History of Eighty-Four Grove Street

84 Grove Street

Historic or Common Name: Myrick House

Construction: ca. 1860s

Description: 2 ½-story cross-wing house, additional massing, replacement siding & windows; 2-bay gable-front garage C[ontributing]

Notes: 1876 Myrick florist Grove; 1892 F.F. Myrick, Fannie Myrick; 1951 R.C. Parrott

SOURCE: Driemeyer, Laura; Laprey, Kari; Monroe, Lynn; and Hill, Teresa. New Hampshire Division of Historical Resources, Area Form, Peterborough Downtown Historic District, June 2010, page 127

84 Grove Street

CROSS-WING OR BENT HOUSE

In this period, as part of the continued use of picturesque elements, including additional massing such as polygonal bay windows, builders adopted another form that consisted of gable-front and side-gable masses set at right angles to each to create a picturesque structure yet maintain some balance and symmetry. This type, known as the cross-wing or bent house typically featured an interior arrangement of the parlor in the wing rather than the main block (Upton).* This form bears a close relationship to published house types of the mid-nineteenth century and later, executed in the Gothic, Italianate, and other Picturesque styles. The entry is most commonly on the cross-wing rather than the gable-front block.

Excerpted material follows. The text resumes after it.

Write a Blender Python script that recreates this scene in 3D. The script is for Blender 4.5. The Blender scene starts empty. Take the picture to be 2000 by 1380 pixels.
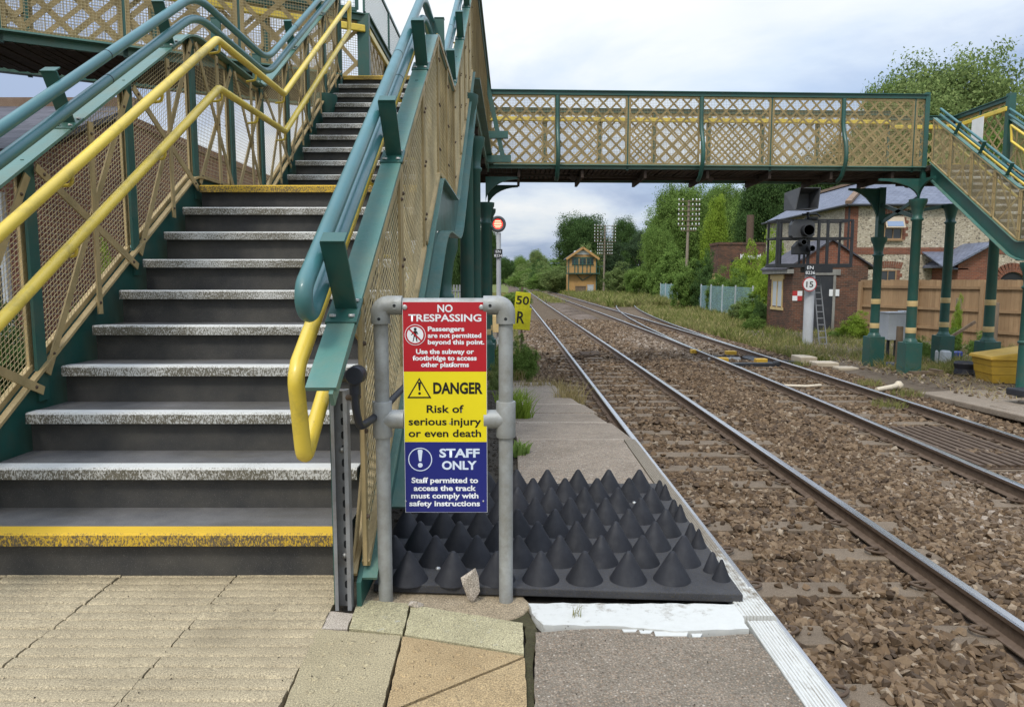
import bpy, bmesh, math, random
import numpy as np
from mathutils import Vector, Matrix, Euler
random.seed(7); RNG = np.random.default_rng(11)
R = math.radians
SC = bpy.context.scene
COL = SC.collection

# ------------------------------------------------------------------ camera
EYE = 1.12                      # eye height above the platform
F = 1390.0; PITCH = math.atan(143.5 / F)
cam = bpy.data.cameras.new('camera'); cam.sensor_width = 36; cam.lens = F / 2000 * 36
cam.clip_start = 0.05; cam.clip_end = 6000
co = bpy.data.objects.new('camera', cam); COL.objects.link(co)
co.location = (0, 0, EYE); co.rotation_euler = (math.pi / 2 - PITCH, 0, 0)
SC.camera = co

# ------------------------------------------------------------------ sky, sun, exposure
SUN_EL, SUN_AZ = R(52), R(205)      # azimuth from +Y, clockwise
W = bpy.data.worlds.new('World'); SC.world = W; W.use_nodes = True
nt = W.node_tree; nt.nodes.clear()
def wn(t, **k):
    n = nt.nodes.new(t)
    for a, b in k.items(): setattr(n, a, b)
    return n
out = wn('ShaderNodeOutputWorld'); mixs = wn('ShaderNodeMixShader')
sky = wn('ShaderNodeTexSky', sky_type='NISHITA', sun_disc=False, sun_elevation=SUN_EL, sun_rotation=SUN_AZ)
bsky = wn('ShaderNodeBackground'); bsky.inputs[1].default_value = 0.15
bcl = wn('ShaderNodeBackground'); bcl.inputs[1].default_value = 1.0
nt.links.new(sky.outputs[0], bsky.inputs[0])
tc = wn('ShaderNodeTexCoord'); sep = wn('ShaderNodeSeparateXYZ'); nt.links.new(tc.outputs['Generated'], sep.inputs[0])
def wm(op, a, b=None):
    n = wn('ShaderNodeMath', operation=op)
    for i, v in enumerate((a, b)):
        if v is None: continue
        if isinstance(v, (int, float)): n.inputs[i].default_value = v
        else: nt.links.new(v, n.inputs[i])
    return n.outputs[0]
zz = wm('ADD', wm('MAXIMUM', sep.outputs[2], 0.0), 0.16)
cmb = wn('ShaderNodeCombineXYZ')
nt.links.new(wm('DIVIDE', sep.outputs[0], zz), cmb.inputs[0]); nt.links.new(wm('DIVIDE', sep.outputs[1], zz), cmb.inputs[1])
def wnoise(scale, detail, rough, off):
    mp = wn('ShaderNodeMapping'); mp.inputs[1].default_value = off; nt.links.new(cmb.outputs[0], mp.inputs[0])
    n = wn('ShaderNodeTexNoise'); n.inputs['Scale'].default_value = scale; n.inputs['Detail'].default_value = detail
    n.inputs['Roughness'].default_value = rough; n.inputs['Distortion'].default_value = 0.3
    nt.links.new(mp.outputs[0], n.inputs['Vector']); return n.outputs['Fac']
def wramp(fac, stops):
    r = wn('ShaderNodeValToRGB'); e = r.color_ramp.elements
    while len(e) < len(stops): e.new(0.5)
    for i, (p, c) in enumerate(stops): e[i].position = p; e[i].color = (*c, 1)
    nt.links.new(fac, r.inputs[0]); return r.outputs[0]
shade = wramp(wnoise(0.62, 8, 0.56, (3.1, 0.6, 0)), [(0.39, (0.47, 0.58, 0.80)), (0.465, (0.68, 0.78, 0.96)), (0.53, (0.90, 0.98, 1.07)), (0.62, (1.14, 1.15, 1.14))])
cover = wramp(wnoise(0.45, 6, 0.5, (8.2, 3.0, 0)), [(0.30, (0.62,)*3), (0.50, (0.97,)*3)])
lum = wramp(sep.outputs[2], [(0.0, (0.52,) * 3), (0.12, (0.64,) * 3), (0.34, (0.76,) * 3), (0.52, (0.78,) * 3), (0.80, (1.0,) * 3)])
lm = wn('ShaderNodeMix', data_type='RGBA', blend_type='MULTIPLY'); lm.inputs[0].default_value = 1
nt.links.new(shade, lm.inputs[6]); nt.links.new(lum, lm.inputs[7])
zen = wn('ShaderNodeMapRange'); zen.inputs[1].default_value = 0.5; zen.inputs[2].default_value = 0.9; zen.inputs[3].default_value = 1.0; zen.inputs[4].default_value = 1.9
nt.links.new(sep.outputs[2], zen.inputs[0]); nt.links.new(zen.outputs[0], bcl.inputs[1])
nt.links.new(lm.outputs[2], bcl.inputs[0]); nt.links.new(cover, mixs.inputs[0])
nt.links.new(bsky.outputs[0], mixs.inputs[1]); nt.links.new(bcl.outputs[0], mixs.inputs[2]); nt.links.new(mixs.outputs[0], out.inputs[0])
sl = bpy.data.lights.new('sun', 'SUN'); sl.energy = 1.5; sl.angle = R(12); sl.color = (1.0, 0.95, 0.87)
so = bpy.data.objects.new('sun', sl); COL.objects.link(so)
sdir = Vector((math.sin(SUN_AZ) * math.cos(SUN_EL), math.cos(SUN_AZ) * math.cos(SUN_EL), math.sin(SUN_EL)))
so.rotation_euler = sdir.to_track_quat('Z', 'Y').to_euler(); so.location = (0, -20, 30)
SC.view_settings.view_transform = 'Standard'; SC.view_settings.look = 'None'
SC.view_settings.exposure = 0.4; SC.view_settings.gamma = 1
SC.cycles.max_bounces = 5; SC.cycles.diffuse_bounces = 3; SC.cycles.glossy_bounces = 3
SC.cycles.transparent_max_bounces = 8; SC.cycles.use_denoising = True

# ------------------------------------------------------------------ helpers
_cp, _sp = math.cos(PITCH), math.sin(PITCH)
def at(px, py, Y=None, Z=None):
    """world point seen at photo pixel (px, py), at forward distance Y or height Z"""
    u, v = px - 1000, 690 - py
    d = (u, F * _cp + v * _sp, -F * _sp + v * _cp)
    t = Y / d[1] if Y is not None else (Z - EYE) / d[2]
    return (d[0] * t, d[1] * t, EYE + d[2] * t)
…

The historic district includes a small number of examples of what appear to be variants of this type in both one-and-a-half-story and two-and-a-half-story versions.

Smaller two-story examples with shorter side wings include the Myrick House (84 Grove Street, Photo 224), traditionally dated to the 1860s ... 

* Dell Upton, “Pattern Books and Professionalism: Aspects of the Transformation of Domestic Architecture in America, 1800-1860.” Winterthur Portfolio 19 (Summer/Autumn 1984): 144.